Under the SRO.136(I)/2015, the FBR has imposed higher rates of withholding taxes for importers and service providers, who are non-filers of income tax returns covering companies providing services, non-corporate service providers, importers of remeltable steel, potassic fertilisers, urea, pulses, commercial importers under SRO.125(I)/ 2011 and import of ships by ship breakers.

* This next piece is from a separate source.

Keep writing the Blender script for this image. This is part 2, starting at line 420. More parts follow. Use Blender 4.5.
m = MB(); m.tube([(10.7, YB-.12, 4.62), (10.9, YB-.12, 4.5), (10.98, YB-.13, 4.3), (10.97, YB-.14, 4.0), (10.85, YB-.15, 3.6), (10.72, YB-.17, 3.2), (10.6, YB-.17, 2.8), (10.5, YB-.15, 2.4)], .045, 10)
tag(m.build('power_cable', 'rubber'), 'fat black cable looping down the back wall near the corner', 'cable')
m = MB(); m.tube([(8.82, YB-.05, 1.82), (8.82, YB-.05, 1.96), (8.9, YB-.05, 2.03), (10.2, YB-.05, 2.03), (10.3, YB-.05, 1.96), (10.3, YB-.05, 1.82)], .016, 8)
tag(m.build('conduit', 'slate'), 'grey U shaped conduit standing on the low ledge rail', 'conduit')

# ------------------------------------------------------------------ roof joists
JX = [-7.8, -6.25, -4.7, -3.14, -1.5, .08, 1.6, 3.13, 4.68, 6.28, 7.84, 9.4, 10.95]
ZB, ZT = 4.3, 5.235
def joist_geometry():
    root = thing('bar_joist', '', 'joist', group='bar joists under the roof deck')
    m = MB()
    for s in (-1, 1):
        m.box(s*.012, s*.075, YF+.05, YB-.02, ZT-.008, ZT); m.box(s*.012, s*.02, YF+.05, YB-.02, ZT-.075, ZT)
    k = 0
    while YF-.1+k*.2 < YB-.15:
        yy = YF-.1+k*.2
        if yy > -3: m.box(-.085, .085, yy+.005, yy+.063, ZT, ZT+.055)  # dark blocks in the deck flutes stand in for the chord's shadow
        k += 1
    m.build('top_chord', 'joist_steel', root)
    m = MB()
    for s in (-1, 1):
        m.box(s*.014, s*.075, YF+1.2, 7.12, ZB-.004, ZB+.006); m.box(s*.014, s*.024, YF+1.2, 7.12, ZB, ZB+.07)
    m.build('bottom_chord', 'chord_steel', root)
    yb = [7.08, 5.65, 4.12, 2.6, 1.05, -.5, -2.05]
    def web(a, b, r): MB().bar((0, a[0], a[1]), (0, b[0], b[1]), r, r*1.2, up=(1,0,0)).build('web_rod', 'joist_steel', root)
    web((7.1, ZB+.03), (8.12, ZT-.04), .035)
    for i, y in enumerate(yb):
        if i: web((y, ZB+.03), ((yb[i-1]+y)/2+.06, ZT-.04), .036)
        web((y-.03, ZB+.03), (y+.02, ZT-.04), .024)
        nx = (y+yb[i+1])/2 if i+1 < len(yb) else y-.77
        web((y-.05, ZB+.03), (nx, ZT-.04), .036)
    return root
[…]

The petition added that in Pakistan there is no tax collection system but only "tax sharing" exists in which the exchequer is never a major beneficiary. By withdrawing tax measures or changing the tax regimes through Statutory Regulatory Orders (SROs), the FBR is involved in subverting the authority of the Parliament. Nowhere in the world, delegated power, is available to an executive authority to undo laws passed by Parliament through SROs. Tax liability of a person can only be determined/ altered/re-determined by the Parliament. The interpretation of law is the sole prerogative of the Courts with the Supreme Court having the final say in the matter. In Pakistan, over the years, FBR has surreptitiously usurped a significant part of the lawmaking powers of the Parliament and has resorted to arbitrary and incompetent lawmaking on its own by misusing provisions of the Ordinance. SROs are the devices employed by the tax machinery. The negative fallout on revenue mobilisation of these practices has been enormous and is one important reason why the tax to GDP ratio has deteriorated so significantly in recent years.
Article 162 of the Constitution debars even the National Assembly to grant tax exemptions or concessions without prior approval of the President. The power to issue SROs delegated to the Federal Government by the Parliament is blatant violation of law. How can the Parliament delegate a power which cannot be exercised by itself without the prior sanction of the President? Principle of "no taxation without representation", embodied in Article 77 read with Article 162 of the Constitution, is violated by the Respondents (tax department). Enforcement of Rule of Law determines the failure or success of a society. Article 77 of the Constitution says that "no tax shall be levied for the purposes of the Federation except by or under the authority of the Act of Parliament". LHC order states "The challenge in this petition is to the issuance of a notification dated 13.02.2015 SRO No 136(I)/2015 which has been issued under exercise of the powers conferred by subsection 3 of section 159 of the Income Tax Ordinance, 2001 (the Ordinance, 2001). By Finance Act, 2015 subsection 3 of section 159 of the Ordinance, 2001 has been deleted. Therefore, this power does not vest in the Federal Board of Revenue any more. In this view of the matter this petition has borne fruit has become infructuous, disposed of."